Exemplo 2 — «A ciência veio desmistificar a crença popular (o queijo enfraquece a memória)» (frase citada com alteração para comodidade expositiva).
O pressuposto em cada uma das frases será:
— no caso do exemplo 1, há um mito em torno dos jogadores portugueses (= concepção ilusória acerca de um grupo profissional) = mitificação dos jogadores;
— no caso do exemplo 2, há um mito em torno do queijo. (= forma de pensamento primitiva, não científica). = mitificação do queijo.

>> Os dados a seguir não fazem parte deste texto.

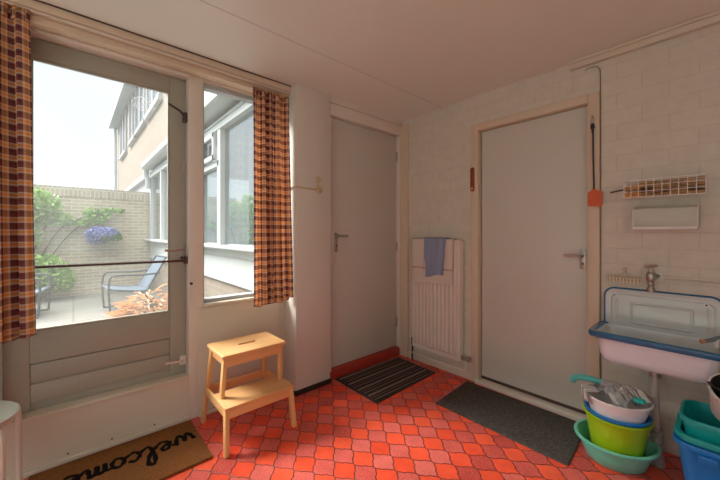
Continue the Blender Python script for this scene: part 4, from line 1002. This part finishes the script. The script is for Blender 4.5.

Ora, a ideia de concepção errada de uma certa realidade (ingerir queijo = enfraquecer a memória), que sabemos hoje, através da ciência, ser enganosa e pouco consentânea com a verdade dos factos, está vazada no exemplo 2 através da expressão «crença popular». Assim, seria uma redundância escrever «desmitificar a crença», que, grosso modo, equivaleria a «desmitificar o mito». Daí a preferência por desmistificar, vocábulo utilizado conscientemente com o sentido de «desfazer o engano (presente na crença popular)». A utilizar o termo desmitificar, teria de modificar o seu contexto frásico e escrever «A ciência veio desmitificar o queijo (como alimento que prejudica a memória).

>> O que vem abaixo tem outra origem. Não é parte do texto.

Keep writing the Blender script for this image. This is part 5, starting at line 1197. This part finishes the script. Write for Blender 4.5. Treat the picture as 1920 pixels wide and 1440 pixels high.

2 — O juízo de (a)gramaticalidade no caso do emprego lexical deve integrar não só os significados fixados por gramáticos, lexicólogos e filólogos nos dicionários, mas também o contexto frásico em que os termos são usados, a fim de se avaliar o seu grau de adequação sintá(c)tica, semântica, discursiva e pragmática.
3 — Por curiosidade em relação a esta questão do emprego correcto/incorrecto das formas «desmitificar» e «desmistificar» em contexto frásico, fiz uma rápida pesquisa no corpus CETEMPúblico, que é o Corpus de Extractos de Textos Electrónicos MCT/Público de aproximadamente 180 milhões de palavras em português europeu, da Linguateca, para conhecer a frequência de emprego de cada uma das formas no português europeu escrito. Os resultados mostraram que, em contextos idênticos, a forma desmistificar é, comparativamente a desmitificar, de frequência muito mais elevada (desmistificar = 226 ocorrências; desmitificar = 17 ocorrências; desmistifica = 63 ocorrências; desmitifica = 3 ocorrências).

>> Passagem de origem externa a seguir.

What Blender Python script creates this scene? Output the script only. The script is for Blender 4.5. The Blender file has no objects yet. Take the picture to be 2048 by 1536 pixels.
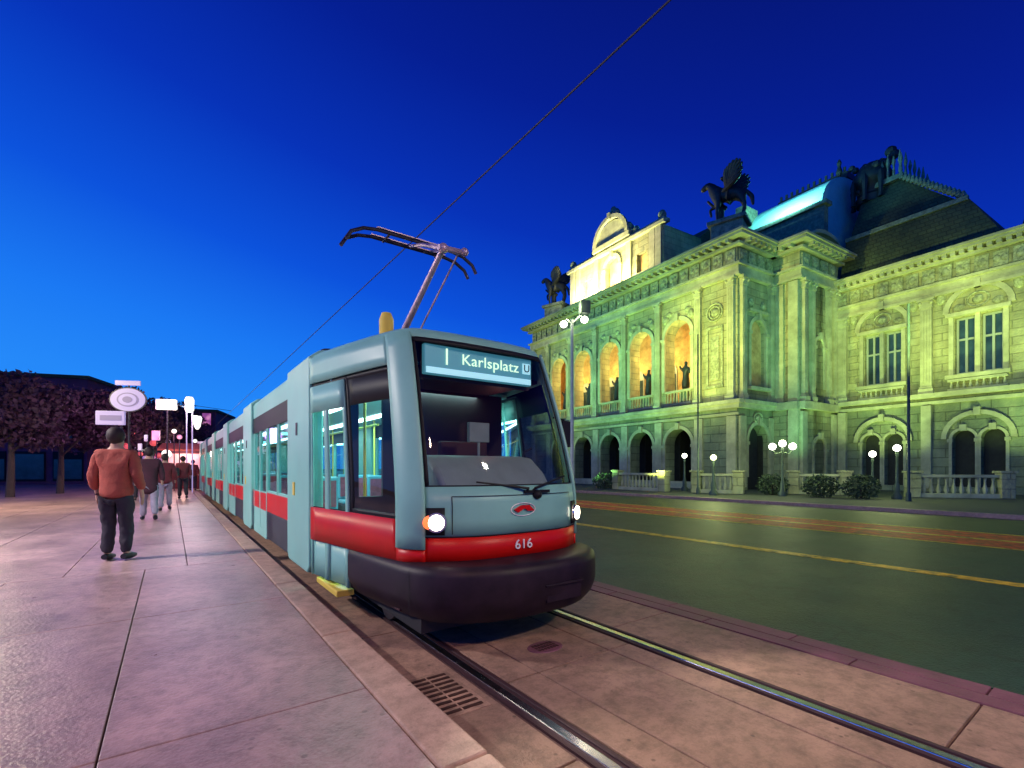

Não conheço nenhum estudo sobre esta matéria (falha minha), mas estes dados, que só por si significam apenas uma curiosidade, revelam uma realidade que seria interessante estudar do ponto de vista da lexicologia e da noção de erro.
Finalmente, estando consciente da responsabilidade inerente à função de consultora do Ciberdúvidas da Língua Portuguesa e não tendo qualquer intenção de me desobrigar de um uso correcto da língua na produção textual correspondente ao exercício desta actividade, sempre direi que uma leitura crítica da realidade e das pessoas diminui a mitificação para que tendemos, porque a riqueza humana reside na sua imperfeição. Se tivesse havido erro (isto é, desvio em relação à norma de uso) na frase que usei no texto «Memória e comer muito queijo», ser-me-ia desculpável certamente. Quanto mais não fosse porque errare humanum est.
N.E.: desmistificar significa «desfazer a mistificação de; denunciar (um erro)». Por sua vez, mistificação quer dizer «logro; burla». Desmitificar significa «desfazer (um mito); despojar de consagração». Mito quer dizer, entre outras coisas, «representação falsa, por simplista, mas geralmente admitida por todos os membros de um grupo».